The plain-view doctrine was recognized in Idaho in State v. Pontier, 95 Idaho 707, 518 P.2d 969 (1974). In that case marijuana plants were growing in defendant's back yard. Since the plants were in the plain view of an officer in the yard next door, it was held that such evidence was admissible. The circumstances in this case are similar. Here, the police, acting on information provided by a citizen, were lawfully in a position from which they plainly saw the copper wire which was the fruits of an on-going larceny. There was no search; there was a seizure, but merely a seizure of evidence which it was not only the officers' right, but their duty to take into possession. An unlocked and partially open trunk of an unattended automobile at the scene of an apparently on-going crime does not rise to the dignity of an area of anticipated privacy. Where incriminating evidence is exposed to the plain view of investigating officers who have not only a right, but also a duty to be where they are, and in a position from which it is observed, it is susceptible of lawful seizure.
As was said in Pontier, a contrary holding would place the courts in
the anomalous position of imposing a duty upon the police to investigate information received concerning the commission of crimes but not allow into evidence any contraband seized which was in the plain view of the officers where they *1053 were in a place where they had a right and duty to be.

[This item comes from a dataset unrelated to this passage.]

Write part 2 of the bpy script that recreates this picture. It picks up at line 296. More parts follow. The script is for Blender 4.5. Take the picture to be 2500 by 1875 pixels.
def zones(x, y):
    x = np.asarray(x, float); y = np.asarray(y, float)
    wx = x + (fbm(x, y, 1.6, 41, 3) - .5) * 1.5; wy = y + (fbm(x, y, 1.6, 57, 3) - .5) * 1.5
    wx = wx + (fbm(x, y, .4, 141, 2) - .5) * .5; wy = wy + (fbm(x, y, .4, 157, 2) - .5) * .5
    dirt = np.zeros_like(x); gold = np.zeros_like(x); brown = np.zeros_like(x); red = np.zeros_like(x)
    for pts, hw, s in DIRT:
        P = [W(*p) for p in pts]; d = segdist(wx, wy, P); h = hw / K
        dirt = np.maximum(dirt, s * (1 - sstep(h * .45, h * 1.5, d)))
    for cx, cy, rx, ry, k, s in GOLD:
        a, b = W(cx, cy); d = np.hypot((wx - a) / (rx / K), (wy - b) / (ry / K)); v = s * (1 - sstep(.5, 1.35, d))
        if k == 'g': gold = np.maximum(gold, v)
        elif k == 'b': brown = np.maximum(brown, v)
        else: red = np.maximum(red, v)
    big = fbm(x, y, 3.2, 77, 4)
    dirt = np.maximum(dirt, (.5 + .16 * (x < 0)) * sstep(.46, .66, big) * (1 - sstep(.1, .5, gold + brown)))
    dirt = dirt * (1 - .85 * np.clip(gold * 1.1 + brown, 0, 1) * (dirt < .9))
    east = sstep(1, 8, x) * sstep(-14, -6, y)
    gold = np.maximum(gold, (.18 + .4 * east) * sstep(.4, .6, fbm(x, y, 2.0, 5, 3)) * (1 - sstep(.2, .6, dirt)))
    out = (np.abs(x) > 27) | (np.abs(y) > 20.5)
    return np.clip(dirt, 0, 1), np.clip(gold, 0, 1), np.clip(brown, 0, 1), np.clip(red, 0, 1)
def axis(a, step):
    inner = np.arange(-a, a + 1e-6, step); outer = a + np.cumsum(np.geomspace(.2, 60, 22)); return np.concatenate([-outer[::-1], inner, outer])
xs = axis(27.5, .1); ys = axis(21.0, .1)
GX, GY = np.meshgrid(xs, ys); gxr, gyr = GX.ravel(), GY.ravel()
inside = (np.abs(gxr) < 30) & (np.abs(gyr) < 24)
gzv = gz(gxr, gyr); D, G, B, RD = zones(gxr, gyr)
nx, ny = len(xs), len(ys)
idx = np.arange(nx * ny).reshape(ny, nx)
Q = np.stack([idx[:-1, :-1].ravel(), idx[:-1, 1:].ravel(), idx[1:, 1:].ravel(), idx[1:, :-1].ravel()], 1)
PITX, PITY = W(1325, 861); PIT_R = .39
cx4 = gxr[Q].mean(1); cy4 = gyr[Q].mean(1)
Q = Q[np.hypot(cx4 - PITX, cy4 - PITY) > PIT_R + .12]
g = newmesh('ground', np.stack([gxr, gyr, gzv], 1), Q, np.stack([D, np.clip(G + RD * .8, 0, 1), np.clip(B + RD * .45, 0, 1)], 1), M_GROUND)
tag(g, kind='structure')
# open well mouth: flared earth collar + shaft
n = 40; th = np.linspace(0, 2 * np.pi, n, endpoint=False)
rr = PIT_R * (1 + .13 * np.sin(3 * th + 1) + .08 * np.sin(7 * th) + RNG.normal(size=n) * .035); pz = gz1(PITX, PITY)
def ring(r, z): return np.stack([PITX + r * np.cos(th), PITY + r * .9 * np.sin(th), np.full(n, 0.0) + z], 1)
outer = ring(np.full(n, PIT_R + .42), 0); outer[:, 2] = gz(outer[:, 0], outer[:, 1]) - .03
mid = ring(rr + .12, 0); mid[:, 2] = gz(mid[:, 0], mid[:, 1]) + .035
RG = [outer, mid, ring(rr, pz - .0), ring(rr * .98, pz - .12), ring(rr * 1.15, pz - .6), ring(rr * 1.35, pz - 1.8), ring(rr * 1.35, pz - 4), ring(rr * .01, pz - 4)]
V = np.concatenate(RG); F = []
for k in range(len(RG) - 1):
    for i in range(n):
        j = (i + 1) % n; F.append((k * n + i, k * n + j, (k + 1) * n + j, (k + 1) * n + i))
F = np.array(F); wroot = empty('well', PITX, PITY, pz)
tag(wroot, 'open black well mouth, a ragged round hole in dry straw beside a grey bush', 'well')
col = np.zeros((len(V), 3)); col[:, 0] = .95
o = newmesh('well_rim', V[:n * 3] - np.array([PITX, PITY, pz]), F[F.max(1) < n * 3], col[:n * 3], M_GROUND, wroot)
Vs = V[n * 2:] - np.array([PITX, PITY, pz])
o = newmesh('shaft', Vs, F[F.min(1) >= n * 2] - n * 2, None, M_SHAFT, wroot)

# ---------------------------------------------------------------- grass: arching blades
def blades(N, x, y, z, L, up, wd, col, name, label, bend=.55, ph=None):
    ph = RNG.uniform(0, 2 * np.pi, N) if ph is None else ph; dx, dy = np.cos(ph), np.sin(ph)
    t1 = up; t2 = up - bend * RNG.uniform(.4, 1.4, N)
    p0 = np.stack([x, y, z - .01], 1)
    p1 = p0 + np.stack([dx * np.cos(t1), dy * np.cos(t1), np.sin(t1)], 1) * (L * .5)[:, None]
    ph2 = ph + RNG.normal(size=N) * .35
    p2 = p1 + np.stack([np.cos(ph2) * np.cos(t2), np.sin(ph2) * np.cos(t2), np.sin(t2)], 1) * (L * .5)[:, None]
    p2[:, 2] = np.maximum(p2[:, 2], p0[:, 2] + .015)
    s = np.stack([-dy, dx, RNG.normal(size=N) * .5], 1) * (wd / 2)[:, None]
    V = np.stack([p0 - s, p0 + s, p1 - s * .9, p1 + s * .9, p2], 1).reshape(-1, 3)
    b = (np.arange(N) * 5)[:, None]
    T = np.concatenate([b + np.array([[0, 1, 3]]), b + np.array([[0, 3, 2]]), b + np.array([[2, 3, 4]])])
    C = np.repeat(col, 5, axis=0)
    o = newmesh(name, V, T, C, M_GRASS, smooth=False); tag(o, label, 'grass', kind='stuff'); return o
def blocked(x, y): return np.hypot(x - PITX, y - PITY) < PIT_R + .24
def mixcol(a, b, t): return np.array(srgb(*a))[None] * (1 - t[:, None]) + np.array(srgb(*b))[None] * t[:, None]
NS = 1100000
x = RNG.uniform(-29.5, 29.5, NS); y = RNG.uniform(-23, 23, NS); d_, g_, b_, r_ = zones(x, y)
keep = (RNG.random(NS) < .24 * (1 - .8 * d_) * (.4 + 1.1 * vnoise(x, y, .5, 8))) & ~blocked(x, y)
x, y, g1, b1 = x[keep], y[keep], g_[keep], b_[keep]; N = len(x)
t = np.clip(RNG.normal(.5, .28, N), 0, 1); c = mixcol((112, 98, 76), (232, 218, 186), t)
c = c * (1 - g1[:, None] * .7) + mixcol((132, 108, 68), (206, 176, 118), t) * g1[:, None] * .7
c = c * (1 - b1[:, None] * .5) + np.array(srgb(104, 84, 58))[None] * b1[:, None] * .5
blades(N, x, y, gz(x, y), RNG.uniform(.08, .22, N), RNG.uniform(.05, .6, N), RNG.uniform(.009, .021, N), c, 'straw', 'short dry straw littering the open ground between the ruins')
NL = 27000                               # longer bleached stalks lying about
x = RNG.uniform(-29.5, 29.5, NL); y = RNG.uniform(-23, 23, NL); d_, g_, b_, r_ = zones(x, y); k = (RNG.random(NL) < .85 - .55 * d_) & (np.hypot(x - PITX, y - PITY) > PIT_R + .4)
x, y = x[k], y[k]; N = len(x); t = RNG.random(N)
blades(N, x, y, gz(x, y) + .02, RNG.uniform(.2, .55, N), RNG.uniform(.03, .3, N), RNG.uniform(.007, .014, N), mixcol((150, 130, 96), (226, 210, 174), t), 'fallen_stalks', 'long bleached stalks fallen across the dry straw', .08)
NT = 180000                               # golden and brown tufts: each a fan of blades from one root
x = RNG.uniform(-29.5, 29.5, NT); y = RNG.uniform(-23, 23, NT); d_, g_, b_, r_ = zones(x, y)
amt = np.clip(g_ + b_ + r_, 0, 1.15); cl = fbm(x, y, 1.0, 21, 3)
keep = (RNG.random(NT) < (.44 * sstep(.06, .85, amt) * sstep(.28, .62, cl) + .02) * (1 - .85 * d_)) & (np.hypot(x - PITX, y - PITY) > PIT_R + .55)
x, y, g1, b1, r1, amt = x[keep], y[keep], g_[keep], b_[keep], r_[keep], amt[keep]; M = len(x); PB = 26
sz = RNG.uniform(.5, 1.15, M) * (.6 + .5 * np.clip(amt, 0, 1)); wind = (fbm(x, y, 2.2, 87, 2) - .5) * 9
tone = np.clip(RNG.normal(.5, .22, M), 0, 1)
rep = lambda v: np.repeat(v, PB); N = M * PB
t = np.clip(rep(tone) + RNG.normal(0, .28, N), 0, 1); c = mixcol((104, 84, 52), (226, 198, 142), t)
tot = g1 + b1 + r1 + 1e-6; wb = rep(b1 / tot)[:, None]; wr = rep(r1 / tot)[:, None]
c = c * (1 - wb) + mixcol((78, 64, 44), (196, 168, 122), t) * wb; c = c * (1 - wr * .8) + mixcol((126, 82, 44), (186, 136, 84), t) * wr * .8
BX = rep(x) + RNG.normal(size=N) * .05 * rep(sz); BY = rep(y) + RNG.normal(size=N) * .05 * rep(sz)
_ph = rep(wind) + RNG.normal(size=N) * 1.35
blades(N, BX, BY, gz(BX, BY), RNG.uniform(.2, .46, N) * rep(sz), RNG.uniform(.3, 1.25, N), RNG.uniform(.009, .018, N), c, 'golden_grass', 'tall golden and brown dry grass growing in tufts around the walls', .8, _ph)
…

Id., 95 Idaho at 712, 518 P.2d at 974.
Defendant's last assignment of error was the trial court's refusal to allow defendant to fully develop his inquiry into a prior unconnected temporary suspension of Officer Hill. The officer having been reinstated, the trial court properly held that such would have constituted impeachment by use of an unconvicted wrongful act. The issue sought to be explored was collateral to the issue being tried, and in our opinion the scope and extent of the inquiry as allowed by the trial court was correct. We find no error in the district judge's ruling, which was in an exercise of the discretion conferred upon him.
Judgment affirmed.
SHEPARD, C.J., and McFADDEN, DONALDSON and BAKES, JJ., concur.